***** DATA SEGMENT *****

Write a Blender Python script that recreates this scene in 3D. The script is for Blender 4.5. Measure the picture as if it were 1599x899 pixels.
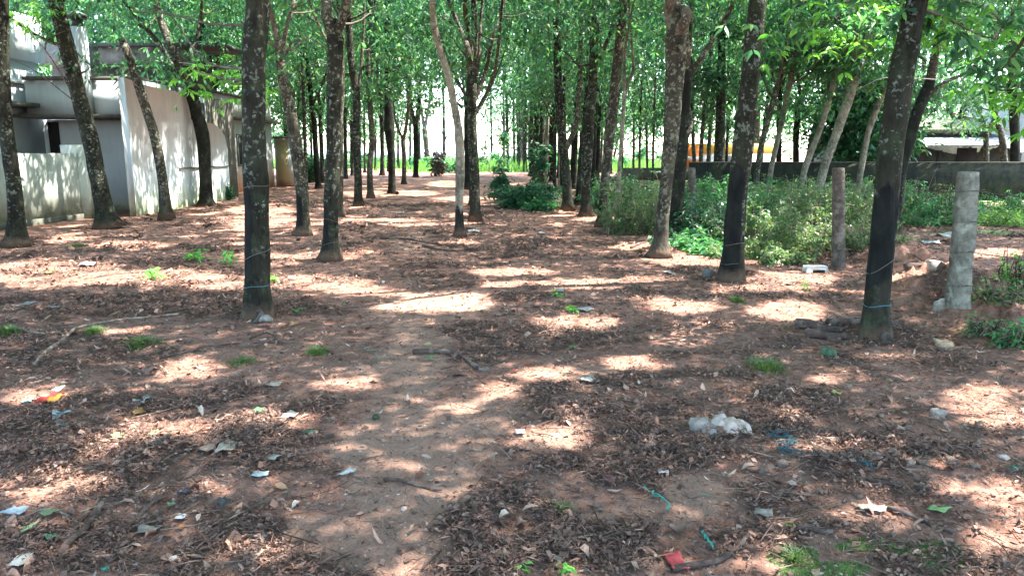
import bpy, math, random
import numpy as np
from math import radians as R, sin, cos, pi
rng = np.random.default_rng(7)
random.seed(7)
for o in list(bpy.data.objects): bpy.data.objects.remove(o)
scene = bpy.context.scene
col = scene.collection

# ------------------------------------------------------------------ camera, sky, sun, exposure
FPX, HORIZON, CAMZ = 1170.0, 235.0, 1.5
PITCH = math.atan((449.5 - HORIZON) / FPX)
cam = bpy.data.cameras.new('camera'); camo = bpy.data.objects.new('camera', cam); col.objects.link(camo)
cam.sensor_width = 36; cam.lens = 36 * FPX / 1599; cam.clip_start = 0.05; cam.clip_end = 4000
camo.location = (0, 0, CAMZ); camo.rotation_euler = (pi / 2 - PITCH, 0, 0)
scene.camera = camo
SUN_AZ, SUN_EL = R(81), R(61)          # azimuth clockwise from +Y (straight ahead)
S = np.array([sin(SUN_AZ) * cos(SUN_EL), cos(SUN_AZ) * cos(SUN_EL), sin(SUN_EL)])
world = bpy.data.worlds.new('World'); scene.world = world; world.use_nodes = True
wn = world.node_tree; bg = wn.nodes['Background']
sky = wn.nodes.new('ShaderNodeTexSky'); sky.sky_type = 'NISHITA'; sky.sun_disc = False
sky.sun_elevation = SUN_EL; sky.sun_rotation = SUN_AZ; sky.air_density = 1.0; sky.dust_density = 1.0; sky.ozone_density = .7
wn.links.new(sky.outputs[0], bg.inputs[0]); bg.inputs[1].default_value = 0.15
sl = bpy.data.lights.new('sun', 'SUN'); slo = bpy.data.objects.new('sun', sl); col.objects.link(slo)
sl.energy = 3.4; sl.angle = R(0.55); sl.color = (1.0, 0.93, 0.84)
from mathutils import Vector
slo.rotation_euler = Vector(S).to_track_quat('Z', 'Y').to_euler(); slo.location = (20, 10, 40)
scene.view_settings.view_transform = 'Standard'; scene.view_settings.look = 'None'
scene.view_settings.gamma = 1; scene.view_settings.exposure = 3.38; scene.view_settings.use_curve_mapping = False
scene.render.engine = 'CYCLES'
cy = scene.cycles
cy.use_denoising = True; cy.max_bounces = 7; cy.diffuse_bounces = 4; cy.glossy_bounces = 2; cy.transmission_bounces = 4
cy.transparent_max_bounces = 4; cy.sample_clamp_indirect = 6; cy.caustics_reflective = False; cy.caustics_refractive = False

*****

## TASK TO CARRY OUT:
All of the material above needs to be restated exactly, with no pictures.

## EXERCISE RESPONSE:
Write a Blender Python script that recreates this scene in 3D. The script is for Blender 4.5. Measure the picture as if it were 1599x899 pixels.
import bpy, math, random
import numpy as np
from math import radians as R, sin, cos, pi
rng = np.random.default_rng(7)
random.seed(7)
for o in list(bpy.data.objects): bpy.data.objects.remove(o)
scene = bpy.context.scene
col = scene.collection

# ------------------------------------------------------------------ camera, sky, sun, exposure
FPX, HORIZON, CAMZ = 1170.0, 235.0, 1.5
PITCH = math.atan((449.5 - HORIZON) / FPX)
cam = bpy.data.cameras.new('camera'); camo = bpy.data.objects.new('camera', cam); col.objects.link(camo)
cam.sensor_width = 36; cam.lens = 36 * FPX / 1599; cam.clip_start = 0.05; cam.clip_end = 4000
camo.location = (0, 0, CAMZ); camo.rotation_euler = (pi / 2 - PITCH, 0, 0)
scene.camera = camo
SUN_AZ, SUN_EL = R(81), R(61)          # azimuth clockwise from +Y (straight ahead)
S = np.array([sin(SUN_AZ) * cos(SUN_EL), cos(SUN_AZ) * cos(SUN_EL), sin(SUN_EL)])
world = bpy.data.worlds.new('World'); scene.world = world; world.use_nodes = True
wn = world.node_tree; bg = wn.nodes['Background']
sky = wn.nodes.new('ShaderNodeTexSky'); sky.sky_type = 'NISHITA'; sky.sun_disc = False
sky.sun_elevation = SUN_EL; sky.sun_rotation = SUN_AZ; sky.air_density = 1.0; sky.dust_density = 1.0; sky.ozone_density = .7
wn.links.new(sky.outputs[0], bg.inputs[0]); bg.inputs[1].default_value = 0.15
sl = bpy.data.lights.new('sun', 'SUN'); slo = bpy.data.objects.new('sun', sl); col.objects.link(slo)
sl.energy = 3.4; sl.angle = R(0.55); sl.color = (1.0, 0.93, 0.84)
from mathutils import Vector
slo.rotation_euler = Vector(S).to_track_quat('Z', 'Y').to_euler(); slo.location = (20, 10, 40)
scene.view_settings.view_transform = 'Standard'; scene.view_settings.look = 'None'
scene.view_settings.gamma = 1; scene.view_settings.exposure = 3.38; scene.view_settings.use_curve_mapping = False
scene.render.engine = 'CYCLES'
cy = scene.cycles
cy.use_denoising = True; cy.max_bounces = 7; cy.diffuse_bounces = 4; cy.glossy_bounces = 2; cy.transmission_bounces = 4
cy.transparent_max_bounces = 4; cy.sample_clamp_indirect = 6; cy.caustics_reflective = False; cy.caustics_refractive = False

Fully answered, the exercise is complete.